La dernière version de la RVF peut s'avérer très exigeante à mener pendant huit heures sur le circuit de Suzuka mais, en tout cas, elle aura rempli avec perfection sa mission d'emporter l'épreuve. Et pour être tout à fait honnête, c'est probablement l'extrême maîtrise de Honda pour apprivoiser la 500 NSR qui a rendu la 750 RVF apparemment difficile à piloter. Si la technologie deux temps n'avait pas évolué vers l'ère "Big-Bang" et la facilité d'exploitation, je doute que la RVF ait paru aussi exigeante. C'est aujourd'hui néanmoins le cas, en comparaison avec la NSR, ce qui amène la question de savoir si Honda envisage la même technologie sur ses machines de course quatre temps. Ne riez pas: les moteurs Ford HB et Lamborghini en Formule 1 utilisent le même principe d'allumage rapproché des cylindres, tout comme c'est désormais le cas en GP 500, et la RVF pourrait bien profiter de cette technique pour passer sa puissance à la piste de manière encore plus efficace.

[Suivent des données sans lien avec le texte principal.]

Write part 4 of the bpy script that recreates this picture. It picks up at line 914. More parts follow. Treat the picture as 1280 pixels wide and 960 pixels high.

Peut-être faudra-t-il attendre la sortie de la RC 50 pour en savoir plus !
Fiche technique Honda RVF 750
Moteur
Type: V4 4 T à 90° refroidi par eau
Distribution: 2 ACT, 16 soupapes
Alésage x course: 70 x 48,6 mm
Cylindrée: 749 cm3
Puissance: plus de 145 ch à 14000 tr/mn
Rapport volumétrique: 14 à 1
Alimentation: 4 Keihin CR à boisseaux plats de diamètre 40 mm
Allumage: CDl digital électronique OKI et capteur d'ouverture des gaz

Transmission
Boîte: 6 rapports
Embrayage: multidisque en bain d'huile

Partie-cycle
Cadre: double poutre en aluminium extrudé
Suspension AV: fourche Showa inversée de diamètre 43 mm
Suspension AR: système Pro.Link, mono-amortisseur Showa
Frein AV: 2 disques acier de diamètre 316 mm, étriers 4 pistons Brembo
Frein AR: 1 disque HRC acier, étrier Brembo 2 pistons
Roues/pneus: 12/60/17 Michelin Radial jante HRC 3.75-17 AV ; 18/67/17 Michelin Radial sur jante HRC 6.00-17 AR

Dimensions/Capacités/Poids
Angle de colonne: 22°
Chasse: 98 mm
Empattement: 1385 mm
Poids: 140 kg en qualifs, 145 kg en endurance
Répartition: 55% AV ; 45% AR
Vitesse maxi: 280 km/h

En bref
Année de construction: 1992
Constructeur: Honda Racing Corporation, Saitama, Japon
Informations tirées de Moto 1 N° 122.